Dans cette peinture de genre d’une claire influence nordique, une vue de Paris sert de fond à la scène qui semble être une réunion musicale.
Dans cette scène de genre, le peintre anonyme se souvient visiblement de l’égyptienne du « Moïse sauvé des eaux », que Niccolò dell’Abate peignit en France.

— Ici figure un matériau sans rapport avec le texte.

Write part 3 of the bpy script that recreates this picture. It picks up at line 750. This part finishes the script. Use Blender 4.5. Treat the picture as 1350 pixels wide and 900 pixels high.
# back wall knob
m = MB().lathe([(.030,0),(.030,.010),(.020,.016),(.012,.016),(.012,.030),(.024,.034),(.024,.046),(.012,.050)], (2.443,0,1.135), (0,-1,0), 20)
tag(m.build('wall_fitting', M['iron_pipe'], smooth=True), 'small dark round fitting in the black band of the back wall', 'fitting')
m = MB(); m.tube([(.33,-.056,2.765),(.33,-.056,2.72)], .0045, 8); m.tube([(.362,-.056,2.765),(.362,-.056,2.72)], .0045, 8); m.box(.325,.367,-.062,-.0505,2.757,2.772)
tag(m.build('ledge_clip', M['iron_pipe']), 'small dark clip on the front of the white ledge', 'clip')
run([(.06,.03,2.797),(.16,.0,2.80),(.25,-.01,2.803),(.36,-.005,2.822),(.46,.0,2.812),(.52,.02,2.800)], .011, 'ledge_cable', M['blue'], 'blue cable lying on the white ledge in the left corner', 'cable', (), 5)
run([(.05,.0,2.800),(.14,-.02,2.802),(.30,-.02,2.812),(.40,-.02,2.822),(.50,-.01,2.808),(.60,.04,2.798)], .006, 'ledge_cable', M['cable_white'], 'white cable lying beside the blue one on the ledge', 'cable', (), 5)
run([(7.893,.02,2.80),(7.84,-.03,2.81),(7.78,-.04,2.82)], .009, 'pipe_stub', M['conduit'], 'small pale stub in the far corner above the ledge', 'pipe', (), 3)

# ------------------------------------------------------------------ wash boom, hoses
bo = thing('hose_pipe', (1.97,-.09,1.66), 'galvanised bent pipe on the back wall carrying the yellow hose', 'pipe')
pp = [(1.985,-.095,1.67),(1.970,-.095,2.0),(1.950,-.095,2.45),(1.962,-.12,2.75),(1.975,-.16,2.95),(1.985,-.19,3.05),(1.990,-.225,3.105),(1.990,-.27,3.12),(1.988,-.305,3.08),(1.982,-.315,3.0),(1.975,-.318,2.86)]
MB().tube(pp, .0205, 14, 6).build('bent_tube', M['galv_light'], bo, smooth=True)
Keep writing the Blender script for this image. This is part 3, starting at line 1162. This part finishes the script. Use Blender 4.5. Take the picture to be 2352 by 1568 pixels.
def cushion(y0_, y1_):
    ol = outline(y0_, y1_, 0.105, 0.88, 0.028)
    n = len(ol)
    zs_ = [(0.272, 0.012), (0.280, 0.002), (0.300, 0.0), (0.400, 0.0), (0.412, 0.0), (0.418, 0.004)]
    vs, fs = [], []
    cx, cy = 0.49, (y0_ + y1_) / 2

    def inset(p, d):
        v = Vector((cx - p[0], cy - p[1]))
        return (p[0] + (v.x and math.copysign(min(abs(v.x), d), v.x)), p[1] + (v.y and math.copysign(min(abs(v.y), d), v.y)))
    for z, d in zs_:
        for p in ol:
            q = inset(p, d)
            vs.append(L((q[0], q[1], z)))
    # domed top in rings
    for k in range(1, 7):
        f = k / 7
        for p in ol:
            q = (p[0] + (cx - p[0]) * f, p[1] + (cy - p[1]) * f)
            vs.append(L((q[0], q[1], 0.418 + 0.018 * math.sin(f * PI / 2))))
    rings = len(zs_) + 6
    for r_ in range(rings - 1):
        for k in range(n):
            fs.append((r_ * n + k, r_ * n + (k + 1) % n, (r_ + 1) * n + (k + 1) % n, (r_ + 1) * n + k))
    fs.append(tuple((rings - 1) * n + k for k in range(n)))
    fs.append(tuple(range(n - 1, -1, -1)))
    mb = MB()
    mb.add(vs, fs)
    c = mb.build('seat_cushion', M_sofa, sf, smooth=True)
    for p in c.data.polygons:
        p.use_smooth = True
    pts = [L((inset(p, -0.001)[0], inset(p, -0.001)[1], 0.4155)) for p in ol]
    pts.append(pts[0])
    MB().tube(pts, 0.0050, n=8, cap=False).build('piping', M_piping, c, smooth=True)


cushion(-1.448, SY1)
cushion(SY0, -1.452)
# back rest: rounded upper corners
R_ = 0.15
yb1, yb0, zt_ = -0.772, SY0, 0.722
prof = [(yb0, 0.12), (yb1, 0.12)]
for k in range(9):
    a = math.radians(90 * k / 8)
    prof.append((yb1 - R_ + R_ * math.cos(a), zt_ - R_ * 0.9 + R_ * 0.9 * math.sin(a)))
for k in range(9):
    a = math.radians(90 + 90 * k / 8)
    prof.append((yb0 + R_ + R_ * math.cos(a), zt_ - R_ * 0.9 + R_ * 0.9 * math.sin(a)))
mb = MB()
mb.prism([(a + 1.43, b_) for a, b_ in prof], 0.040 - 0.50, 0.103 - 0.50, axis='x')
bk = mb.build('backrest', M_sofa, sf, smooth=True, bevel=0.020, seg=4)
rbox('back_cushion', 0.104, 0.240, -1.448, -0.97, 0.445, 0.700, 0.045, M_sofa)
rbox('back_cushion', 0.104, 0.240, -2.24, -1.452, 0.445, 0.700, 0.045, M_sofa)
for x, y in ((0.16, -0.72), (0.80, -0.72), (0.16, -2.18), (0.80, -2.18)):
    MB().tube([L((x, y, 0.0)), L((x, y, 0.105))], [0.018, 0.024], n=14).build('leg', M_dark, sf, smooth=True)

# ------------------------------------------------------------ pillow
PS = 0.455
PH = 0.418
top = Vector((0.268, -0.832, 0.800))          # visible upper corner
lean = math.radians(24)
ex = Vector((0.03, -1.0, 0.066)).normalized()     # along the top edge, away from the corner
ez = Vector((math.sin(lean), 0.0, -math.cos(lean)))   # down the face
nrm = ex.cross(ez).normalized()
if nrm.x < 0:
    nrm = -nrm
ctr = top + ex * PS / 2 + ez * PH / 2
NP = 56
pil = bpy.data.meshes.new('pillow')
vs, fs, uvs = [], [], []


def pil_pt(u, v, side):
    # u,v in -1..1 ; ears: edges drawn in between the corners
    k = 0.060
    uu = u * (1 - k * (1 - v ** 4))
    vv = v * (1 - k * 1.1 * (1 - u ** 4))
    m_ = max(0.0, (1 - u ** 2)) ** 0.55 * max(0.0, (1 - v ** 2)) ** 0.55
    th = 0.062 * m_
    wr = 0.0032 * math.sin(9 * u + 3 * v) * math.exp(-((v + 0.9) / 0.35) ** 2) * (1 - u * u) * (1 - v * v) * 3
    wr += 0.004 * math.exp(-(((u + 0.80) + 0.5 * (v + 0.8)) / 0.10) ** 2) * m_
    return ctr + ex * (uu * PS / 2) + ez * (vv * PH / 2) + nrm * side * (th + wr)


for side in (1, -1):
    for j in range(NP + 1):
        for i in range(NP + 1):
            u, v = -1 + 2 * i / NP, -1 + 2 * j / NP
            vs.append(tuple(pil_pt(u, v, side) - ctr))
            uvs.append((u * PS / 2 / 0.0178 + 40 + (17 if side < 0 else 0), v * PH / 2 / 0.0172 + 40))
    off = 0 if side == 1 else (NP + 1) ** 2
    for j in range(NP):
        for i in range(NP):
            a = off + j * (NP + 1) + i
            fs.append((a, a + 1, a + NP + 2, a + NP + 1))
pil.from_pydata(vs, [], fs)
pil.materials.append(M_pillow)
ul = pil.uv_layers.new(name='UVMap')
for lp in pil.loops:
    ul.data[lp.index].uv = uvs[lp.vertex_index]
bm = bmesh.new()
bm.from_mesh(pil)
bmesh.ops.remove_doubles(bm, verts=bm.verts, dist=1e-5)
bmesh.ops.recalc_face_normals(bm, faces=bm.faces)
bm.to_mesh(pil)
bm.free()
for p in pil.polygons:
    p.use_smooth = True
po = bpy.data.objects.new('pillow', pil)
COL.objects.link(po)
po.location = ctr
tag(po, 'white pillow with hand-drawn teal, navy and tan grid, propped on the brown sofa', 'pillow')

Peintre à la cour de Nancy, Jacques de Bellange (vers 1575? – 1616) fut l’un des artistes et décorateurs les plus appréciés des ducs de Lorraine au début du XVIIe siècle. S’il ne reste rien ou presque de ses peintures, ses dessins et gravures d’un érotisme raffiné et d’une grande élégance formelle témoignent des audaces et du talent de ce représentant majeur du maniérisme tardif. Costumes extravagants, attroupements de personnages improbables, regards en coin ou mains fébriles semblent mettre la sensibilité de leur auteur à portée du regard.